Disagreements also arose over a resolution stating the desire for future direction of the Shelbyville Municipal Airport.  

Councilmember Henry Feldhaus said the airport is looking for specifics in future plans. Feldhaus has suggested installing a $2 million hangar that could house four jets. Since the airport makes $100,000 dollars a year per jet to house them in hangars and provide fuel, the airport could begin subsidizing itself instead of having the City continue to pay its yearly $200,000 dollars.  

“It’s a smart business move...The airport could subsidize itself and save taxpayer money,” said Feldhaus. Councilmember Rick Overcast disagreed with the idea of building a new hangar. Instead, the airport  

needs to drop those who are just renting space and not flying jets.  

“You’ve got too many hangars out there...It’s not a storage facility,” said Overcast. Airport Director Paul Perry said of the people in the Tee hangars who the airport looks to buy fuel, about a third do not fly.  

Rezoning  

There was confusion from both councilmembers and citizens during the study session about a possible rezoning ordinance for 22.5 acres located on the west side of U.S. 231 North.  

The planning commission, according to City Planner Waleed Albakry, submitted a favorable recommendation for annexation but an unfavorable recommendation for the rezoning from agriculture/ low residency to commercial/high residency.  

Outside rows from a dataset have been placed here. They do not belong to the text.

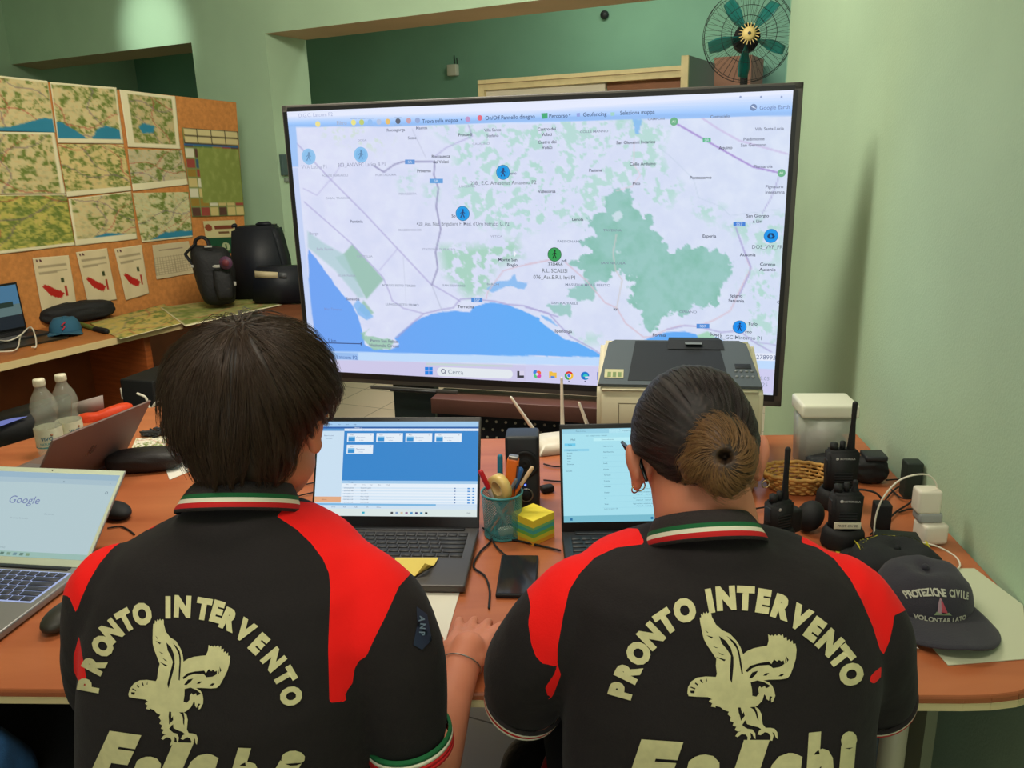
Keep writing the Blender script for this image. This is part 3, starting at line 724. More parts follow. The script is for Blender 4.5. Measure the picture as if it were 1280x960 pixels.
for k, x, y, s, c in ((4, 1040, 454, '238_ E.C. Amasenus Amaseno P2', (110, 116, 130)), (4, 860, 634, '420_Ass. Naz. Brigadiere F. Med. d\'Oro Petrucci G. P2', (110, 116, 136)), (4, 418, 374, '303_ANVVFC Latina B P1', (150, 154, 180)),
 (4, 210, 384, 'VVA Latina P1', (176, 182, 206)), (7, 131, 30, '330466', (96, 104, 110)), (7, 129, 58, 'R.L. SCALISI', (96, 104, 110)), (7, 128, 87, '076_Ass.E.R.I. Itri P1', (96, 104, 110)), (5, 1068, 736, 'DOS_VVF_FR4', (110, 122, 135)), (7, 936, 351, '216_GC Minturno P1', (96, 110, 130))):
    ttext(*Q(k, x, y), s, 4.4, c, wx=.95 if len(s) < 40 else .82, bold=.004, y=-.0303)
x0, y0 = Q(7, 1050, 438); tpoly([(x0 - 13, y0 - 5), (x0 + 13, y0 - 4.2), (x0 + 13, y0 + 5), (x0 - 13, y0 + 4.2)], (228, 234, 248)); ttext(x0, y0, '3278993', 5, (96, 110, 150), y=-.0302)
# tool bar
for x, y, s, h, c in ((4, 215, 156),) if False else []: pass
ttext(*Q(4, 215, 156), 'D.G.C. Latcom P2', 4.4, (170, 180, 215), wx=1.0)
for k, x, y, s in ((4, 762, 181, 'Trova sulla mappa'), (4, 1070, 166, 'On/Off Pannello disegno'), (5, 145, 160, 'Percorso'), (5, 305, 153, 'Geofencing'), (5, 492, 145, 'Seleziona mappa'), (4, 330, 191, 'Filtro')):
    ttext(*Q(k, x, y), s, 4.6, BD if s != 'Filtro' else D3, bold=.008, wx=.96)
ttext(*Q(5, 1095, 123), 'Google Earth', 4.6, (120, 140, 190), bold=.01)
tdisc(*Q(5, 1002, 124), 4.2, (120, 140, 180)); tpoly([Q(5, 990, 118), Q(5, 1002, 120), Q(5, 1016, 130), Q(5, 1000, 126)], (215, 228, 250), y=-.0301)
for x, y, c in ((225, 197, (235, 222, 150)), (382, 190, (232, 226, 140)), (418, 189, (190, 205, 120)), (455, 188, (150, 190, 240)), (494, 187, (180, 195, 225)), (533, 186, (232, 190, 110)), (578, 184, (96, 100, 116)), (625, 182, (200, 160, 170)), (664, 181, (150, 170, 215)), (885, 176, (190, 150, 200)), (938, 170, (225, 110, 130))):
    a, b = Q(4, x, y); tdisc(a, b, 3.1, c)
    if x in (382, 418, 455, 578): tpoly([(a - 4.6, b - 4.8), (a + 4.6, b - 4.8), (a + 4.6, b - 4.3), (a - 4.6, b - 4.3)], (150, 170, 210)); tpoly([(a - 4.6, b + 4.4), (a + 4.6, b + 4.4), (a + 4.6, b + 4.9), (a - 4.6, b + 4.9)], (150, 170, 210))
tpoly([Q(5, 70, 150), Q(5, 98, 148), Q(5, 98, 172), Q(5, 74, 174)], (70, 170, 120)); tpoly([Q(5, 225, 150), Q(5, 240, 148), Q(5, 240, 164), Q(5, 226, 165)], (150, 165, 225)); tpoly([Q(5, 375, 146), Q(5, 392, 145), Q(5, 392, 160), Q(5, 376, 161)], (160, 210, 200))
for k, x in ((4, 857), (5, 195)): a, b = Q(k, x, 178 if k == 4 else 158); tpoly([(a - 1.2, b - .8), (a + 1.2, b - .8), (a, b + 1)], BD)
for x in (945, 1035, 1125): tdisc(*Q(5, x, 78), 1.3, (150, 165, 205))
# scale bar and status tab
tpoly([Q(6, 262, 375), Q(6, 414, 379), Q(6, 414, 383), Q(6, 262, 379)], (60, 80, 130)); ttext(*Q(6, 286, 366), '5 km', 3.6, (60, 80, 130))
for x, y in ((262, 377), (414, 381)): a, b = Q(6, x, y); tpoly([(a - .6, b - 2), (a + .6, b - 2), (a + .6, b + 2), (a - .6, b + 2)], (60, 80, 130))
ttext(*Q(6, 318, 438), 'D.G.C. Latcom P2', 4.2, (70, 100, 170))
# taskbar
a, b = Q(6, 712, 500)
for i in (-1, 1):
    for j in (-1, 1):
        tpoly([(a + i * 2.5 - 2.3, b + j * 2.5 - 2.3), (a + i * 2.5 + 2.3, b + j * 2.5 - 2.3), (a + i * 2.5 + 2.3, b + j * 2.5 + 2.3), (a + i * 2.5 - 2.3, b + j * 2.5 + 2.3)], (30, 130, 225))
def pill(k, x0, y0, x1, y1, h, c, y=-.0298):
    A, B = Q(k, x0, y0), Q(k, x1, y1); pts = []
    for i in range(9): t = pi / 2 + pi * i / 8; pts.append((A[0] + h * cos(t), A[1] - h * sin(t)))
    for i in range(9): t = -pi / 2 + pi * i / 8; pts.append((B[0] + h * cos(t), B[1] - h * sin(t)))
    tpoly(pts, c, y)
pill(6, 768, 503, 1062, 514, 5.6, (226, 232, 238)); ttext(*Q(6, 830, 504), 'Cerca', 5.2, (120, 134, 150), y=-.0301)
a, b = Q(6, 776, 501); tdisc(a, b, 2.8, (70, 76, 110), y=-.0301); tdisc(a, b, 2.0, (226, 232, 238), y=-.0303); tpoly([(a + 1.6, b + 2), (a + 2.2, b + 1.6), (a + 4, b + 3.6), (a + 3.4, b + 4.1)], (70, 76, 110), y=-.0301)
def sq(a, b, r, c, y=-.03): tpoly([(a - r, b - r), (a + r, b - r), (a + r, b + r), (a - r, b + r)], c, y)
a, b = Q(6, 1116, 515); sq(a, b, 4.2, (60, 60, 70)); sq(a + 1.5, b - 1.5, 2.8, (215, 210, 235), -.0302)
a, b = Q(6, 1189, 514); tdisc(a - 2, b - 2, 3, (60, 130, 220), -.03); tdisc(a + 2, b - 1.6, 2.8, (240, 110, 60), -.0301); tdisc(a - 1, b + 2, 3, (80, 200, 130), -.0302); tdisc(a + 2.2, b + 2, 2.8, (220, 70, 170), -.0303); tdisc(a, b, 1.8, (214, 212, 240), -.0304)
a, b = Q(7, 120, 516); tpoly([(a - 4.6, b - 4), (a - 1, b - 4), (a + 0, b - 2.8), (a + 4.8, b - 2.6), (a + 4.8, b + 4), (a - 4.6, b + 4)], (238, 190, 70), -.03); tpoly([(a - 2.5, b + 1.6), (a + 2.5, b + 1.8), (a + 2.5, b + 4), (a - 2.5, b + 4)], (70, 130, 220), -.0302)
a, b = Q(7, 191, 520)
for i, c in enumerate(((215, 60, 50), (240, 190, 50), (60, 165, 90))):
    pts = [(a, b)] + [(a + 5.4 * cos(t), b + 5.4 * sin(t)) for t in [radians(-150 + 120 * i + q * 15) for q in range(9)]]; tpoly(pts, c, -.03)
tdisc(a, b, 2.7, (235, 235, 245), -.0302); tdisc(a, b, 2.0, (60, 120, 230), -.0304)
a, b = Q(7, 262, 521); tdisc(a, b, 5.2, (20, 120, 205), -.03); tdisc(a + .6, b + 1, 3.2, (60, 200, 190), -.0302); tpoly([(a - 1, b + 1), (a + 5.4, b + .6), (a + 5.2, b + 2.4), (a, b + 3)], (214, 212, 240), -.0303); tdisc(a - 1.4, b + 2.8, 1.9, (20, 110, 200), -.0304)
a, b = Q(7, 333, 522); sq(a, b, 5, (30, 80, 180)); sq(a, b, 2.4, (90, 150, 235), -.0302)
for x in (191, 262): a, b = Q(7, x, 546); sq(a, b, .8, (70, 76, 110))
ttext(*Q(7, 1045, 531), '09:05', 4.2, (140, 150, 175)); ttext(*Q(7, 1040, 558), '2025', 4.2, (140, 150, 175))
# mouse pointer
a, b = Q(4, 1086, 752); tpoly([(a, b), (a + 4.6, b + 5), (a + 2.6, b + 5), (a + 1.4, b + 8)], (240, 244, 252), -.0303)
mk.build('on_screen_graphics', tv)

# stand that carries the display
stand = thing('display_stand', 'dark rolling stand of brown shelf and perforated metal panel under the big display', 'stand', TO + tu * TW / 2 + tn * -0.08, radians(TA))
def SL(px, py, dn=0.0):
    o_ = TP - tn * dn
    p = V(px, py, o_, TA) - (TO + tu * TW / 2); return p.dot(tu), p.z
stl = mat('blue_grey_steel', (48, 58, 60), 0.5); brn = mat('brown_shelf_board', (92, 58, 50), 0.5, var=0.12, vscale=9)
mb = MB(); xa, xb = SL(499, 500, .1)[0], SL(549, 500, .1)[0]; mb.box(((xa + xb) / 2, 0.0, TZ0 / 2 - .004), (xb - xa, 0.05, TZ0 - .008), stl, .004); mb.build('column', stand)
mb = MB(); mb.box((.40, 0.0, TZ0 / 2 - .004), (.1, 0.05, TZ0 - .008), stl, .004); mb.build('column', stand)
x0, zA = SL(551, 490); x1 = .62; zB = SL(660, 513)[1]; zA = min(SL(660, 494)[1], TZ0 - .004); zC = SL(660, 545)[1]
mb = MB(); mb.box(((x0 + x1) / 2, -0.11, (zA + zB) / 2), (x1 - x0, .12, zA - zB), brn, .003); mb.build('shelf', stand)
mb = MB(); perf = mat('perforated_navy_steel', (26, 27, 40), 0.55); dot = mat('light_seen_through_holes', (196, 186, 170), 0.7)
mb.box(((x0 - .01 + x1) / 2, -0.09, (zB + .30) / 2), (x1 - x0 + .01, .012, zB - .30 if False else zB - .30), perf)
zt_ = zB
mb.v = []; mb.f = []; mb.mi = []; mb.sm = []
mb.box(((x0 - .01 + x1) / 2, -0.09, zB - .18), (x1 - x0 + .01, .012, .36), perf)
for i in range(int((x1 - x0) / .0315)):
    for j in range(6):
        mb.cyl((x0 + .02 + i * .0315 + (.012 if j % 2 else 0), -0.0965, zB - .012 - j * .027), .0045, .002, dot, seg=8, rot=Matrix.Rotation(pi / 2, 4, 'X'))
mb.build('perforated_panel', stand)
for sx in (-.35, .4):
    mb = MB(); mb.box((sx, 0.0, .05), (.06, .6, .05), stl, .006); mb.cyl((sx, .26, .025), .025, .03, black_pl, rot=Matrix.Rotation(pi / 2, 4, 'Y')); mb.cyl((sx, -.26, .025), .025, .03, black_pl, rot=Matrix.Rotation(pi / 2, 4, 'Y')); mb.build('foot', stand)

# ================================================================== MAIN TABLE
TZ = 0.75
wood = bpy.data.materials.new('orange_brown_laminate'); wood.use_nodes = True; nt = wood.node_tree; b = nt.nodes['Principled BSDF']
tc = nt.nodes.new('ShaderNodeTexCoord'); mp = nt.nodes.new('ShaderNodeMapping'); mp.inputs['Scale'].default_value = (.8, 5, 4)
n = nt.nodes.new('ShaderNodeTexNoise'); n.inputs['Scale'].default_value = 3; n.inputs['Detail'].default_value = 7; n.inputs['Distortion'].default_value = .6
cr = nt.nodes.new('ShaderNodeValToRGB'); cr.color_ramp.elements[0].color = (*lin((166, 90, 54)), 1); cr.color_ramp.elements[1].color = (*lin((190, 112, 70)), 1)
cr.color_ramp.elements[0].position = .3; cr.color_ramp.elements[1].position = .75
nt.links.new(tc.outputs['Object'], mp.inputs[0]); nt.links.new(mp.outputs[0], n.inputs['Vector']); nt.links.new(n.outputs[0], cr.inputs[0]); nt.links.new(cr.outputs[0], b.inputs['Base Color'])
b.inputs['Roughness'].default_value = .33; b.inputs['Specular IOR Level'].default_value = .45
table = thing('conference_table', 'long orange-brown meeting table with cream rounded edge carrying all the laptops', 'table', (0, 1.5, 0))
def rwx(y): return RWx(y) - .012
outline = [(-1.9, 1.075), (-.8, 1.068), (.64, .995)]
for i in range(7):
    t = -pi / 2 + i * (pi / 2) / 6; outline.append((.68 + .165 * cos(t), 1.16 + .165 * sin(t)))
outline += [(rwx(1.30), 1.30), (rwx(2.10), 2.10), (.2, 2.13), (-.56, 2.15), (-.62, 2.42), (-.80, 2.56), (-1.02, 2.60), (-1.22, 2.50), (-1.36, 2.33), (-1.46, 2.17), (-1.9, 1.98)]
lo_ = [(x, y - 1.5) for x, y in outline]
mb = MB(); mb.prism(lo_, TZ - .022, TZ, wood); mb.build('table_top', table)
mb = MB(); eb = mat('cream_table_edge', (206, 190, 140), .4)
k = len(lo_)
for i in range(k):
    a, b_ = Vector((*lo_[i], 0)), Vector((*lo_[(i + 1) % k], 0)); t = (b_ - a); nn = Vector((t.y, -t.x, 0)).normalized() * .004
    for (z0, z1, g) in ((TZ - .024, TZ - .013, 1.0), (TZ - .0125, TZ - .0118, 1.2), (TZ - .0135, TZ - .0105, .55)):
        mb.add([a + Vector((0, 0, z0)), b_ + Vector((0, 0, z0)), b_ + Vector((0, 0, z1)), a + Vector((0, 0, z1)), a + nn * g + Vector((0, 0, z0)), b_ + nn * g + Vector((0, 0, z0)), b_ + nn * g + Vector((0, 0, z1)), a + nn * g + Vector((0, 0, z1))],
               [(4, 5, 6, 7), (0, 4, 7, 3), (1, 2, 6, 5), (3, 7, 6, 2), (0, 1, 5, 4)], eb)
mb.build('edge_band', table)
mb = MB(); lipm_ = mat('brown_rounded_lip', (150, 84, 50), .35)
for i in range(k):
    a, b_ = Vector((*lo_[i], 0)), Vector((*lo_[(i + 1) % k], 0)); t = (b_ - a); nn = Vector((t.y, -t.x, 0)).normalized()
    prof = [(0, TZ - .0003), (.002, TZ - .0012), (.0038, TZ - .004), (.0042, TZ - .011), (0, TZ - .0115)]
    for (g0, z0), (g1, z1_) in zip(prof[:-1], prof[1:]):
        mb.add([a + nn * g0 + Vector((0, 0, z0)), b_ + nn * g0 + Vector((0, 0, z0)), b_ + nn * g1 + Vector((0, 0, z1_)), a + nn * g1 + Vector((0, 0, z1_))], [(3, 2, 1, 0)], lipm_)
mb.build('rounded_lip', table)
mb = MB(); mb.prism([(x * .985 + .004, y * .97) for x, y in lo_], TZ - .030, TZ - .0225, mat('table_underside', (70, 52, 44), .8)); mb.build('underside', table)
steel = mat('cream_painted_steel', (196, 190, 160), .4)
for x, y in ((.66, 1.20), (.78, 1.9), (-.02, 2.0), (-1.75, 1.25), (-1.3, 2.15)):
    mb = MB(); mb.cyl((x, y - 1.5, .36), .022, .72, steel); mb.cyl((x, y - 1.5, .006), .05, .012, steel, bev=.003); mb.build('leg', table)
mb = MB(); mb.box((.73, .06, .42), (.02, .7, .5), mat('grey_green_side_panel', (120, 126, 100), .7)); mb.build('side_panel', table)

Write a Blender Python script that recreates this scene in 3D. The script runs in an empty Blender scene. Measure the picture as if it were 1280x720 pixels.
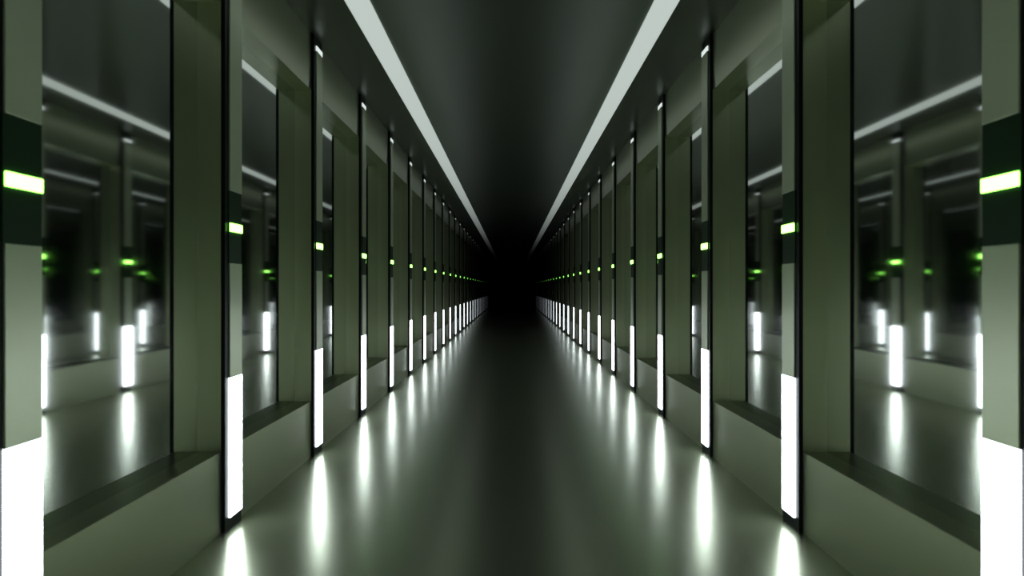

However, there was confusion about whether the land in question was part of the City or not.  

According to Albakry, the portion that is already zoned R-2 was in the city.  

“That’s not in the city either,” said Mayor Wallace Cartwright, who said he was raised in a portion of property that was adjacent to the area zoned R-2. “But the rest of that property was all one piece. And when the city limits went out to industrial, where Walmart is, we took in just the state highway rights-of-way.”  

Albakry said he was seeing in the zoning ordinance that the portion zoned R-2 was in City limits. Ray said they would have to confirm later.  

Stacey Roach, from Curl Construction—the applicants for the land—commented during the citizens comments that she did not understand why the planning commission submitted an unfavorable recommendation for Council for this property when an identical property on the east side of 231 was approved a year ago. It is zoned four lots on the front as commercial and the rest for high density residential (about 90 units), the same layout land in question.  

“I think for us, it’s a little confusing because there has not been a rule change in a year,” said Roach. “So as a developer it does make it hard for us to know where to invest our real estate when it’s without a set precedent.”  

The zoning department said the zoning was not part of “future land use plans.”